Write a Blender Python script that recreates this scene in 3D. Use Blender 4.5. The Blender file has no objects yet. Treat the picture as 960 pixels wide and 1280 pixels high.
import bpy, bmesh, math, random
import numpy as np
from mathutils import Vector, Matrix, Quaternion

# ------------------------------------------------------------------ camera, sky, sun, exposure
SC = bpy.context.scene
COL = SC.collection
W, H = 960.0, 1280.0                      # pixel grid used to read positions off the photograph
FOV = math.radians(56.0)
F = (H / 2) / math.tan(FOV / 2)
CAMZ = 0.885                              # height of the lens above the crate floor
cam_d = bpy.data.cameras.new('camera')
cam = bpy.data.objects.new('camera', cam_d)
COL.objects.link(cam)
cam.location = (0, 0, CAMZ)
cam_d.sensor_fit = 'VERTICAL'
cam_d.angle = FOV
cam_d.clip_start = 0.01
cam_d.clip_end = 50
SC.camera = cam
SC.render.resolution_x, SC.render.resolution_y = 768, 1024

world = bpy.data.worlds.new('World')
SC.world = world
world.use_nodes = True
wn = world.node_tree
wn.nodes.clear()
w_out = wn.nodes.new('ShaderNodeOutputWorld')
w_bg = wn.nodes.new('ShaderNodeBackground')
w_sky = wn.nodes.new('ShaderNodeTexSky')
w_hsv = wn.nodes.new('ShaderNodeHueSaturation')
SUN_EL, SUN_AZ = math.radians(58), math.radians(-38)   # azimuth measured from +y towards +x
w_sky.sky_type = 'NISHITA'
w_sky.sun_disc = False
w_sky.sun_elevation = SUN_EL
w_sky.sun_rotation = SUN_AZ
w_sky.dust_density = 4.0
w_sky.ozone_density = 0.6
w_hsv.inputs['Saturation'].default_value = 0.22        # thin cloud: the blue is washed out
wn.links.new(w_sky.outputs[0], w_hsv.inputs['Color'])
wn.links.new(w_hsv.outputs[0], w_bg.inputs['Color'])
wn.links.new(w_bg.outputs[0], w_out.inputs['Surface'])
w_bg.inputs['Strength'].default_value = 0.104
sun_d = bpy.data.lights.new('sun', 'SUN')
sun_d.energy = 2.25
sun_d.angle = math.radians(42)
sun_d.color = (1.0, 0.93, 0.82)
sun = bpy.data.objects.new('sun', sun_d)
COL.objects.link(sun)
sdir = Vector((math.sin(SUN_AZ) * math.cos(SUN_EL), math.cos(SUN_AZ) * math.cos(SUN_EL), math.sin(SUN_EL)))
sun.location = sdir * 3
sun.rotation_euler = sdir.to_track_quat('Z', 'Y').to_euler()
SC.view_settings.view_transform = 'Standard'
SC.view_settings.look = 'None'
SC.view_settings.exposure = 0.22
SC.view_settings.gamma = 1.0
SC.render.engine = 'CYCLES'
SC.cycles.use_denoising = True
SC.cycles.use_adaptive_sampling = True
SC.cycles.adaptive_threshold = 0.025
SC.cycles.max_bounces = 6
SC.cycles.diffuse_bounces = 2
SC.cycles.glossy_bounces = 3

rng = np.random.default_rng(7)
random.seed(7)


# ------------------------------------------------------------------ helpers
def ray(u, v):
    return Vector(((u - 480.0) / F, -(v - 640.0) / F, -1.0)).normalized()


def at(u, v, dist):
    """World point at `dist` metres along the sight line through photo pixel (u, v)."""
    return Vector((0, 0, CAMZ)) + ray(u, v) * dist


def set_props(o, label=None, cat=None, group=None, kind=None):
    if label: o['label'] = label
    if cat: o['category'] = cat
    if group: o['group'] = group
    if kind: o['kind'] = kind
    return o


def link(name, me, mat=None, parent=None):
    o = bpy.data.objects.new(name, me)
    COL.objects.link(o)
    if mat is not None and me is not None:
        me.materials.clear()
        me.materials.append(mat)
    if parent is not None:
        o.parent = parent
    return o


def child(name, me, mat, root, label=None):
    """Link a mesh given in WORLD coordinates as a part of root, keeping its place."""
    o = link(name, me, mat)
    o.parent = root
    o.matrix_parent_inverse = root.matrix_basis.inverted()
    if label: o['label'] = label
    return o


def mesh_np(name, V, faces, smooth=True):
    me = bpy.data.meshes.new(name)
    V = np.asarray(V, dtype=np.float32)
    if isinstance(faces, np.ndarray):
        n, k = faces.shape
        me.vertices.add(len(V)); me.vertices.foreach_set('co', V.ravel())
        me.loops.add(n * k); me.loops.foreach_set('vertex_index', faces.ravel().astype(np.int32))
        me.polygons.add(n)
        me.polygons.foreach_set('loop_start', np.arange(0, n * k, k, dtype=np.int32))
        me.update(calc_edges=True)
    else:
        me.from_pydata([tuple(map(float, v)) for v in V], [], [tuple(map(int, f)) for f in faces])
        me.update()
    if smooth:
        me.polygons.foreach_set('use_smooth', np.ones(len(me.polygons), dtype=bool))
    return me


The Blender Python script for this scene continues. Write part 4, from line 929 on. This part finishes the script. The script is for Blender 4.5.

---------------

• **Task brief**:
Quote the listing above from its first line to the line with "from mathutils import", inclusive, and add nothing.

• **Finished task**:
Write a Blender Python script that recreates this scene in 3D. Use Blender 4.5. The Blender file has no objects yet. Treat the picture as 960 pixels wide and 1280 pixels high.
import bpy, bmesh, math, random
import numpy as np
from mathutils import Vector, Matrix, Quaternion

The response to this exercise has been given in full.